On 10/7/13 7:46 AM, Collins, Graham wrote:

Indeed, the inexpensive DVB-T dongles are showing up in many places
including as David noted, decoding GPS.


The AMSAT Fun Cube Dongle is a very capable and interesting device.
Interestingly it uses the same Elonics E4000 front end chip that many
of the inexpensive DVB-T devices do. Apparently Elonics is no longer
in business and the inexpensive DVB-T devices using this chip are
becoming less common. The DVB-T devises using the R820T chip are
becoming the preferable versions when those with the E4000 cannot be
found. I wonder if the Fun Cube Dongle will be likewise changed
(perhaps it already has).


This illustrates is the fundamental problem with leveraging cheap consumer or government surplus gear. The hacker community moves much slower than the commercial one, so you wind up with projects requiring things that are no longer sold. It's particularly endemic in the amateur radio community where we are always repurposing something that hasn't been made for 30 years. But it makes it hard for the new entrant, who doesn't have a box full of old MASTR-II VHF radios or Bell 202 modems or whatever sitting around.

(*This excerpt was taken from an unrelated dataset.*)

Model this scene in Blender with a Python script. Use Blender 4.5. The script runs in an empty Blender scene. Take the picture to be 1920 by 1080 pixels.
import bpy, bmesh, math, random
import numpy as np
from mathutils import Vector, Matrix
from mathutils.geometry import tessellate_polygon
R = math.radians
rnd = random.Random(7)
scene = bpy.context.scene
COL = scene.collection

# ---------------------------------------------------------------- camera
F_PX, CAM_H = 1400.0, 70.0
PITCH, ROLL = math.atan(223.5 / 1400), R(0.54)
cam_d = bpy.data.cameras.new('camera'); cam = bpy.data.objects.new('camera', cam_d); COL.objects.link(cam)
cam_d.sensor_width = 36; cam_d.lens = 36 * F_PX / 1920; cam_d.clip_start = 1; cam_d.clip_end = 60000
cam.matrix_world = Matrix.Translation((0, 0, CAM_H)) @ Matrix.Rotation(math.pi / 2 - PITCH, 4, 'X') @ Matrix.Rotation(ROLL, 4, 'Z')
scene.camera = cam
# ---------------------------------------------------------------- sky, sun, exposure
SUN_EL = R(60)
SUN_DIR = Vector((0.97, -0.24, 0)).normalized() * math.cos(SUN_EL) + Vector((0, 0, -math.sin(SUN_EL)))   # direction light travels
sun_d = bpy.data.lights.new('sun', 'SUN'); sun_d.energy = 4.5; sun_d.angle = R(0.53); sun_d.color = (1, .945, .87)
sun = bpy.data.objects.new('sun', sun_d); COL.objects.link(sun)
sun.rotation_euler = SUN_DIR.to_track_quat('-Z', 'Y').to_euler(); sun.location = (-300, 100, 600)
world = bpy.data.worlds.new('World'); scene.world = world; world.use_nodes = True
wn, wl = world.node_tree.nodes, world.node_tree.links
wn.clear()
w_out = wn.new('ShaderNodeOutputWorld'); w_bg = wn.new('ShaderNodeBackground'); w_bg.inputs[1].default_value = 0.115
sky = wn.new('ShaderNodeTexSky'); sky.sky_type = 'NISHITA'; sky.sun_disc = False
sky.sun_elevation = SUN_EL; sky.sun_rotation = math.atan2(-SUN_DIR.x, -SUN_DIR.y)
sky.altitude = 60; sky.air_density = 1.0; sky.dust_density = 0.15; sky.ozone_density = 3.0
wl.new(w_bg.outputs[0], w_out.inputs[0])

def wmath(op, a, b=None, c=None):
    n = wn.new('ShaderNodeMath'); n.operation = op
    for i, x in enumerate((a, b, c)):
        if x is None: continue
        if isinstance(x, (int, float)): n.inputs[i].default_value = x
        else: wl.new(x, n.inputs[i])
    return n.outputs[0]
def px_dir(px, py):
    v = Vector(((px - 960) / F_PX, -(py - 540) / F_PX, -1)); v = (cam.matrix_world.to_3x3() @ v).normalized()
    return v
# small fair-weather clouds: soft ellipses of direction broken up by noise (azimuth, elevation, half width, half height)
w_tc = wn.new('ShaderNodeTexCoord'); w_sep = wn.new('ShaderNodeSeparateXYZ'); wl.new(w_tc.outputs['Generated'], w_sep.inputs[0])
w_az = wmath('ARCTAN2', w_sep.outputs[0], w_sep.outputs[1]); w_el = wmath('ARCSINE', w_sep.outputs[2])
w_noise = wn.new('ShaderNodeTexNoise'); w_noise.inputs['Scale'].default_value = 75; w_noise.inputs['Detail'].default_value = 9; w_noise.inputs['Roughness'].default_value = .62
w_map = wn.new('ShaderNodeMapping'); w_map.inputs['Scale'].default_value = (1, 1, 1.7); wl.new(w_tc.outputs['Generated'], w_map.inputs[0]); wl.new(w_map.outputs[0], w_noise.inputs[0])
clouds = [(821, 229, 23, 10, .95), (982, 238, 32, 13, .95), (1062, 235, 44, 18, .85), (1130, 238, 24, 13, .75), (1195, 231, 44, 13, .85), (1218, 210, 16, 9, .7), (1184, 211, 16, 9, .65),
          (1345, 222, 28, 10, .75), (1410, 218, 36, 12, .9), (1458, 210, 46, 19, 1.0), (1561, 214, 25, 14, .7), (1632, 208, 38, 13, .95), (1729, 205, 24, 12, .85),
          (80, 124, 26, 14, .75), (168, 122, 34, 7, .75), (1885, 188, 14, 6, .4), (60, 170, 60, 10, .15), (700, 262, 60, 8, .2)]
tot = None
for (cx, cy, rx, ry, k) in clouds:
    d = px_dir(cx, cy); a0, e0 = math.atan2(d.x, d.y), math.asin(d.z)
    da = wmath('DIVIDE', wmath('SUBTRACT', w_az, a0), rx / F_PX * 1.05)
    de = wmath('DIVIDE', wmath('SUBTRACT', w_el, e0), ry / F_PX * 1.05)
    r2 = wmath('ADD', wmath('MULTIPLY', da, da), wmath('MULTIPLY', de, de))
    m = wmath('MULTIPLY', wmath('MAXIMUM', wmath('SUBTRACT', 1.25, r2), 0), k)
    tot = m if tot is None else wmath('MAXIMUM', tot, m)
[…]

But the existence of that gear in some folks's garages tends to ossify the development. How many Bell 202 modems are still in use? But VHF packet radio is 202 compatible, because every product made for the last 30 years was compatible with the 202. Not because it's inherently good, but because you want to be compatible with the other people, and there's a sort of rolling compatibility.

(Amateur radio is not the only instance of this. The Scientific Spaceflight community is the same. We love to use spares from previous missions to reduce costs, but that brings along the need to be compatible with the interfaces of those spares. As a result, MIL-STD-1553B Notice 2 or Notice 4 is still used on spacecraft, even if it's not the most appropriate, lowest power, etc.)


For a particularly interesting example, look at the plethora of versions of the WRT-54G WiFi router popular with hackers; there's about 50 versions listed on the DD-WRt website. Some of he versions are amenable to dropping in a new OS and/or software, others are not, and still others are "modifiable" (as in cutting traces, soldering, adding parts and/or connectors) to put in new software.